Relentless Pursuit

“I hereby command you: Be strong and courageous; do not be frightened or dismayed, for the Lord your God is with you wherever you go.” – Joshua 1:9

I think we’ve all heard of this prayer right here at some point of our lives. But what I thought was weird was that it kept resurfacing lately in my life.

O God, grant me the serenity to accept the things I cannot change, the courage to change the things I can and the wisdom to know the difference.

“…grant me the serenity to accept the things I cannot change”

When really internalizing this line, it gives me goosebumps to simply come to a conclusion that I need to let go, and let God. I am the type of person to want to be in control and know what will happen next. My day is scheduled a specific way that I have time to react to any minor changes. But if something out of the ordinary barge in my schedule, a sense of anxiety of “omg what will I do now” resurfaces. Letting go that sense of entitlement has always been difficult for me, because it results in letting go to a possibility to something I have invested so much of my time in. But the Lord continues to reassure me that, He is all I need and to constantly refocus and fixate my eyes on Him.

“…the courage to change the things I can..”

Be not afraid, famous words of St John Paul ll. This phrase has been resounding in my heart the past year. Being courageous is not the absence of fear, but victory of it. I have grown to be thankful for my moments of fear and doubts and to be able to look at them as opportunities to grow in virtue and trust in God.

“..and the wisdom to know the difference.”

My heart has never been this disturbed to say these words in adoration the other day;

Lord, if its in your will, allow me to continue to desire it.

Lord, if this is not of you, please take it away. 

This scares me because it pushes me away from comfort.
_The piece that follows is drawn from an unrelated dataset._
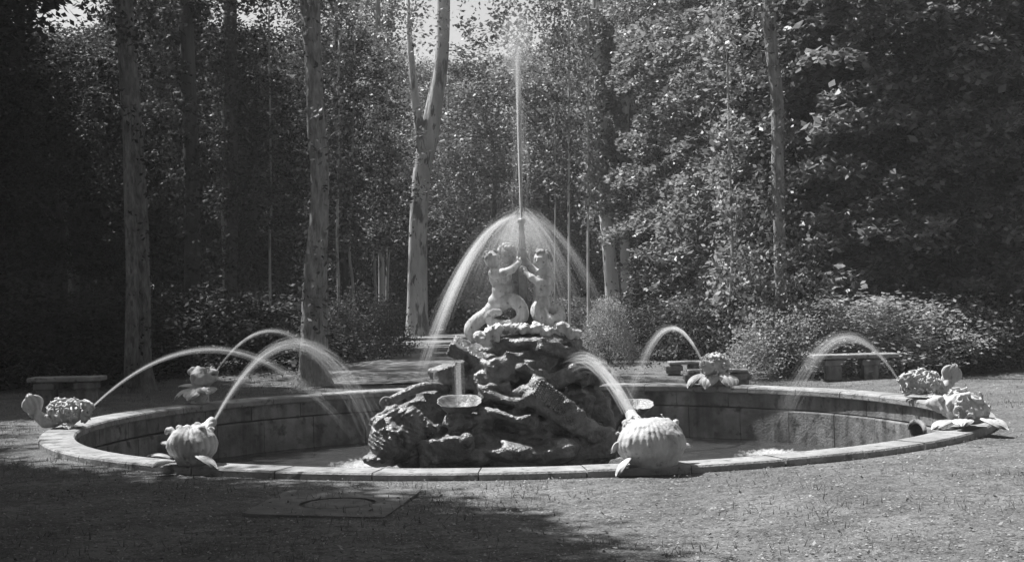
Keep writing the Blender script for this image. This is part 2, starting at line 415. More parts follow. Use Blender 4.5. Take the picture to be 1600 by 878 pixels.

It pushes me away from what I’m used to. It pushes me to simply surrender and trust in God. It’s one thing to acknowledge to trust in God, and another thing to embrace it. To completely trust God, puts us in the posture of surrender, which can be difficult because to surrender can result to change. Change can only result to growth if we allow the experience to change us in a way that will lead us to Christ. Like St Teresa of Avila, may we be affirmed of this..

May you trust God that you are exactly where you are meant to be” – St Teresa of Avila

I pray the peace of Christ may disturb your hearts always.

Merciful Father, if its in your will, allow me to continue to desire it. Lord, if this is not of you, please take it away. Jesus, I trust in You. Amen.